You need a serious ground. As in hulking big copper cable to a long ground rod. Grounding to a pipe is no longer allowed; there might be plastic pipe somewhere in the system, either now or in the future.

The next stage is a "central office protector". This is a gas tube with three terminals - both sides of the line, and ground. So it's an enclosed spark gap in an inert gas. An overvoltage will ionize the gas and short it to ground. Telco central offices have one of those on each line. They're plug-in devices that sometimes have to be replaced.

There's a lot of obviously fake stuff on eBay and Amazon in this area. 2D logos superimposed on curved surfaces, even. There's a standard, UL 497B. If it doesn't have that certification, don't buy.

[1] https://www.polyphaser.com/search?Category=Data+Surge+Protec...

[1] http://www.arrl.org/lightning-protection

Well, Howdy!

I'm a licensed radio amateur since 1996, I've spent about 20 years working in the cellular/telecom/two way radio industry, and I've done Motorola R56 inspections (as well as other proprietary grounding standards).

I respectfully disagree, a direct lightning strike almost certainly will take out gear at a cell site, even when properly grounded. Similarly a direct strike to telco cable will certainly fuse the 16-20ga wire in the cable itself at the first point its near a ground. Carbons, Glass Tubes, and other similar hardware will protect you in the event of a nearby strike (like to a lightning rod on a tower, or building) - but wont save you if the infrastructure is struck itself.

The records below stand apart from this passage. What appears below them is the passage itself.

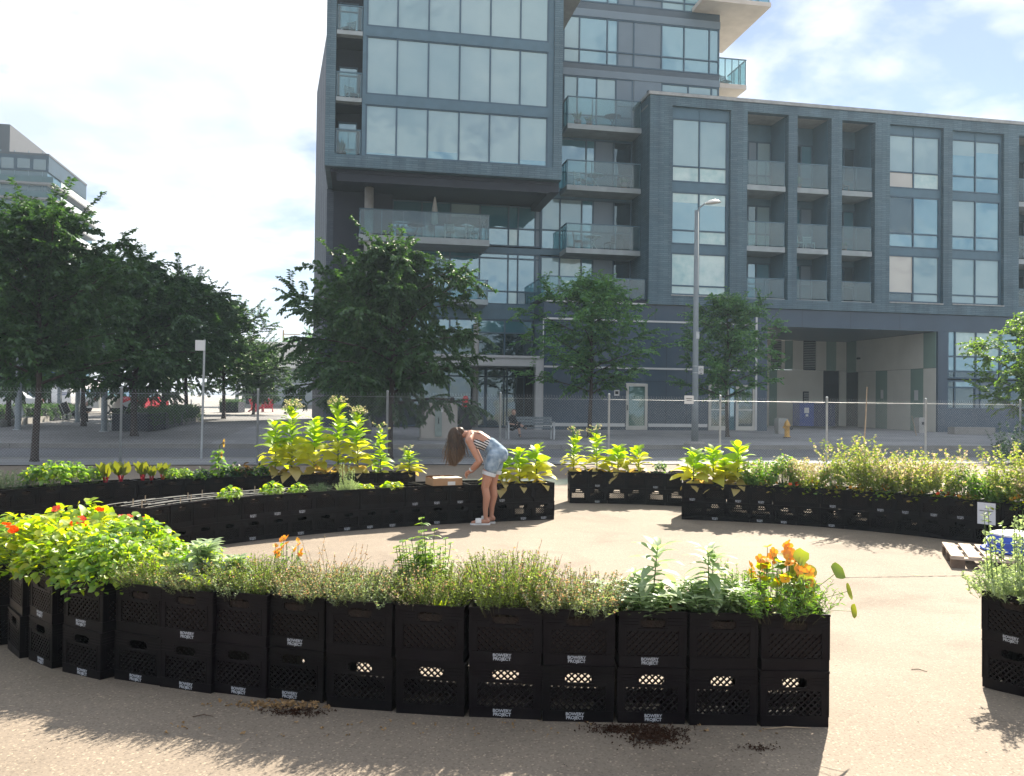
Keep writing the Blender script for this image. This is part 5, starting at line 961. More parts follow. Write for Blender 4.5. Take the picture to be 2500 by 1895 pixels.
L_dry = leaf('dry_flower', (0.36, 0.23, 0.12), (0.52, 0.36, 0.21), 0.45, (1.3, 1.15, 0.9)); L_drygr = leaf('dry_seed_head', (0.42, 0.34, 0.22), (0.66, 0.58, 0.44), 0.5, (1.3, 1.2, 0.9))
L_sage = leaf('sage_leaf', (0.250, 0.340, 0.205), (0.370, 0.450, 0.290), 0.52, (1.35, 1.45, 0.9)); L_silver = leaf('silver_leaf', (0.240, 0.330, 0.190), (0.400, 0.480, 0.300), 0.45, (1.4, 1.45, 0.75))
L_lime = leaf('lime_leaf', (0.130, 0.280, 0.014), (0.300, 0.400, 0.024), 0.60, (1.9, 1.7, 0.5)); L_mid = leaf('herb_leaf', (0.065, 0.175, 0.024), (0.150, 0.290, 0.040), 0.52, (1.9, 1.7, 0.6)); L_dk = leaf('kale_leaf', (0.018, 0.060, 0.030), (0.040, 0.100, 0.045), 0.32, (1.4, 1.4, 0.7))
L_nas = leaf('nasturtium_leaf', (0.200, 0.320, 0.012), (0.400, 0.440, 0.020), 0.60, (1.8, 1.6, 0.5)); L_orange = leaf('orange_petal', (0.82, 0.30, 0.010), (0.86, 0.50, 0.020), 0.45, (1.2, 1.0, 0.6)); L_red = leaf('scarlet_petal', (0.75, 0.05, 0.008), (0.85, 0.11, 0.010), 0.4, (1.2, 1.0, 0.6))
L_yel = leaf('yellow_petal', (0.70, 0.42, 0.03), (0.80, 0.52, 0.05), 0.4, (1.2, 1.1, 0.6)); L_chard = leaf('chard_leaf', (0.075, 0.125, 0.015), (0.125, 0.170, 0.020), 0.5, (1.9, 1.4, 0.5)); M_chst = leaf('chard_stem', (0.42, 0.012, 0.040), (0.5, 0.03, 0.06), 0.3, (1.3, 1.0, 1.0)); L_bronze = leaf('bronze_leaf', (0.075, 0.055, 0.028), (0.12, 0.09, 0.035), 0.4, (1.5, 1.1, 0.7)); L_purple = leaf('purple_spike', (0.20, 0.05, 0.25), (0.3, 0.1, 0.35), 0.3)
L_feath = leaf('feathery_green', (0.125, 0.225, 0.040), (0.300, 0.360, 0.095), 0.54, (1.7, 1.55, 0.6))
PROTO = {}
def proto(key, name, fn):
    if key not in PROTO: r = thing(name, 'x', 'plant'); fn(r, np.random.default_rng(abs(hash(key)) % 9999 if False else sum(ord(c) * (i + 7) for i, c in enumerate(key)))); PROTO[key] = [r, False]
    return PROTO[key]
def plant(key, loc, rz, label, group, sc=1.0, cat='plant'):
    pr = PROTO[key]; o = pr[0] if not pr[1] else copy_tree(pr[0]); pr[1] = True; o.location = loc; o.rotation_euler = (0, 0, rz); o.scale = sc if isinstance(sc, tuple) else (sc,) * 3; return tag(o, label, cat, group)
def sprigs(rg, n, h, spread, lean, lpn, lsz, lw, mats, flower=0.0, box=0.15, bend=0.25):
    """dense clump of fine upright sprigs carrying tiny leaves all the way up"""
    base = rg.uniform(-box, box, (n, 2)); B0 = np.c_[base, np.zeros(n)]; dirs = nrm(np.c_[base / box * lean + rg.normal(0, spread, (n, 2)), np.ones(n)]); H = h * rg.uniform(0.55, 1.1, n)[:, None]; k = 4; p = B0; A = []; B = []; nodes_ = [p]
    for i in range(k): q = p + dirs * H / k; A.append(p); B.append(q); p = q; dirs = nrm(dirs + rg.normal(0, bend / k, (n, 3)) + [0, 0, 0.06]); nodes_.append(p)
    lv = Leaves(); lv.sticks(np.concatenate(A), np.concatenate(B), 0.0011, 0.0008, 1)
    T = rg.uniform(0.22, 1.0, (n, lpn)) * k; i0 = np.minimum(T.astype(int), k - 1); fr = (T - i0)[..., None]; N_ = np.stack(nodes_, 1); P = np.take_along_axis(N_, i0[..., None], 1) * (1 - fr) + np.take_along_axis(N_, i0[..., None] + 1, 1) * fr; P = P.reshape(-1, 3); tt = (T / k).reshape(-1)
    D = rg.normal(size=P.shape) * [1, 1, 0.5] + [0, 0, 0.5]; isf = (rg.random(len(P)) < flower) & (tt > 0.62); sz = lsz * rg.uniform(0.6, 1.3, len(P))
    lv.diamonds(P[~isf], D[~isf], rg.normal(size=P[~isf].shape) + [0, 0, .6], sz[~isf], sz[~isf] * lw, 0.2, 0); lv.diamonds(P[isf], D[isf], rg.normal(size=P[isf].shape), sz[isf] * 0.8, sz[isf] * 0.7, 0.2, 2); return lv, mats
def f_thyme(m, n, h, lean, fl, lsz=0.0105, lw=0.42, lpn=22, spread=0.16):
    def f(r, rg): lv, mt = sprigs(rg, n, h, spread, lean, lpn, lsz, lw, None, fl); lv.build('foliage', [m, M_twig, L_dry], r)
    return f
M_twig = plain('thyme_twig', (0.10, 0.095, 0.05), 0.85, 0.3, 20)
proto('thymeA', 'thyme_clump', f_thyme(L_thyme, 460, 0.23, 0.70, 0.12, 0.0135, 0.45, 24, 0.24)); proto('thymeB', 'thyme_clump', f_thyme(L_thymeg, 460, 0.25, 0.62, 0.08, 0.0135, 0.45, 24, 0.22)); proto('thymeC', 'thyme_clump', f_thyme(L_thyme, 440, 0.22, 0.75, 0.30, 0.013, 0.5, 24, 0.30)); proto('savory', 'savory_clump', f_thyme(L_thymeg, 400, 0.27, 0.42, 0.06, 0.016, 0.34, 26, 0.16))
proto('tarragon', 'tarragon_clump', f_thyme(L_mid, 130, 0.24, 0.55, 0.0, 0.034, 0.16, 20, 0.22)); proto('rosemary', 'rosemary_clump', f_thyme(L_dk, 120, 0.24, 0.4, 0.0, 0.022, 0.2, 26, 0.15))
def f_tuft(m, n, h, fl, lean, lsz):
    def f(r, rg): lv, mt = sprigs(rg, n, h, 0.25, lean, 20, lsz, 0.4, None, fl, 0.06, 0.7); lv.build('foliage', [m, M_twig, L_dry], r)
    return f
proto('tuftS', 'silver_tuft', f_tuft(L_silver, 46, 0.24, 0.05, 0.9, 0.018)); proto('tuftD', 'dry_stems', f_tuft(L_drygr, 30, 0.30, 0.7, 0.9, 0.012)); proto('tuftG', 'green_shoots', f_tuft(L_lime, 26, 0.26, 0.0, 0.6, 0.026))
def f_feather(h, fl, m=L_feath, n=110):
    def f(r, rg): lv, mt = sprigs(rg, n, h, 0.22, 0.45, 40, 0.036, 0.55, None, fl, 0.19, 0.9); lv.build('foliage', [m, M_stem, L_drygr], r)
    return f
proto('dillA', 'bolting_herb', f_feather(0.66, 0.40)); proto('dillB', 'bolting_herb', f_feather(0.52, 0.70)); proto('dillC', 'bolting_herb', f_feather(0.74, 0.22)); proto('dillD', 'bolting_herb', f_feather(0.42, 0.15, L_mid))
def f_sage(tall, n_st, L, W, m=L_sage, low=16):
    def f(r, rg):
        lv = Leaves(); A = []; B = []; P = []; D = []; S = []; dr = []
        for j in range(n_st + low):
            big = j < n_st; h = tall * rg.uniform(0.85, 1.1) if big else rg.uniform(0.07, 0.17); b = rg.uniform(-0.03, 0.03, 2) if big else rg.uniform(-0.12, 0.12, 2); ln = np.r_[b * (1.0 if big else 4.0) + rg.normal(0, 0.04, 2), 1.0]; d = ln / np.linalg.norm(ln); p0 = np.r_[b, 0]; A.append(p0); B.append(p0 + d * h); nn = 13 if big else 6
            for q in range(nn):
                t = 0.2 + 0.8 * q / (nn - 1); c = p0 + d * h * t
                for s in range(2 if q < nn - 1 else 5):
                    a = q * 1.57 + s * (math.pi if q < nn - 1 else 1.257) + rg.normal(0, .2); up = 0.15 + 0.9 * (t ** 3) if big else 0.5; P.append(c); D.append([math.cos(a), math.sin(a), up]); k = (0.55 + 0.6 * math.sin(math.pi * min(1, t * 0.85))) * rg.uniform(0.8, 1.15); S.append(k if big else k * 0.52); dr.append((1.25 if t < 0.8 else 0.8) if big else 0.5)
        lv.sticks(A, B, 0.004, 0.0025, 1); S = np.array(S); lv.blades(P, D, np.tile([0, 0, 1.0], (len(P), 1)), L * S, W * S, droop=np.array(dr), fold=0.28, prof=(0.3, 0.85, 1.0, 0.7, 0.05), mi=0); lv.build('foliage', [m, M_stem], r)
    return f
proto('sageA', 'sage_plant', f_sage(0.30, 1, 0.150, 0.048, low=34)); proto('sageB', 'sage_plant', f_sage(0.31, 2, 0.140, 0.040, low=52)); proto('sageC', 'sage_plant', f_sage(0.20, 5, 0.095, 0.034, L_sage, 14))
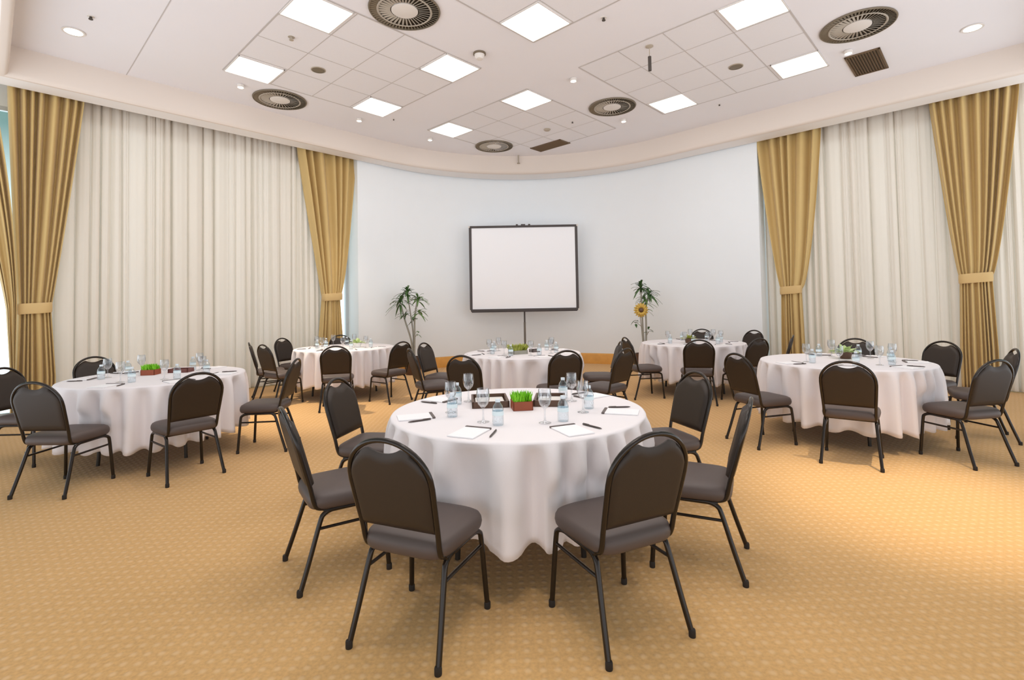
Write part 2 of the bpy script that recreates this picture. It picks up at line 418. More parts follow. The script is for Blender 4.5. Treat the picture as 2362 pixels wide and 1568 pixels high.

Generally the point of lightning protection systems is to well ground the tower, to draw the lightening away - so the tower and grounding system can protect the equipment - that isn't a direct strike by what I'm saying here - a direct strike would be if it struck the antenna itself.

Thats the perspective I have from cleaning up from strikes at well grounded and protected tower sites.

Yes, few antennas really need to remain operational against direct hits. Nor do they usually need to be the highest thing on the tower.

Data cables aren't usually up that high, fortunately. Power cables, though, are. In some areas high tension towers carry a ground wire between the peaks of the towers for lightning protection. It's impressive to see those systems take repeated direct hits without the lights even flickering. I've seen that in Florida.

Worst case is probably is an AM broadcast station where the tower is isolated from the ground at the base. WSM in Nashville TN is like that. They had a pipe ground vaporized and windows blown out in a lightning strike in December 2019. They lost the tower lighting and some transmission components were damaged, but they apparently stayed on the air.

The Empire State Building takes about 25 lightning hits a year. I wonder what their lightning protection looks like.

Clearly you have never seen a phone line fried by a direct lightning strike before: the cable vaporizes and blows up the ground over top of it. Direct strikes are rare enough that most people will never see them. On overhead lines the neutral and communications strand are grounded and will take most of the strike over the twisted pair communications cable. Underground cables have some benefits by being in non-conductive conduit, but none of that matters if it's a direct strike. All insulators will break down in a strong enough electric field.

There's also the issue of ground bounce. A lightning strike near a house will feed back into the telecommunications and power equipment via the ground rod/plate. I've had experience with plenty of modems getting fried over the years. Some places are just lightning magnets.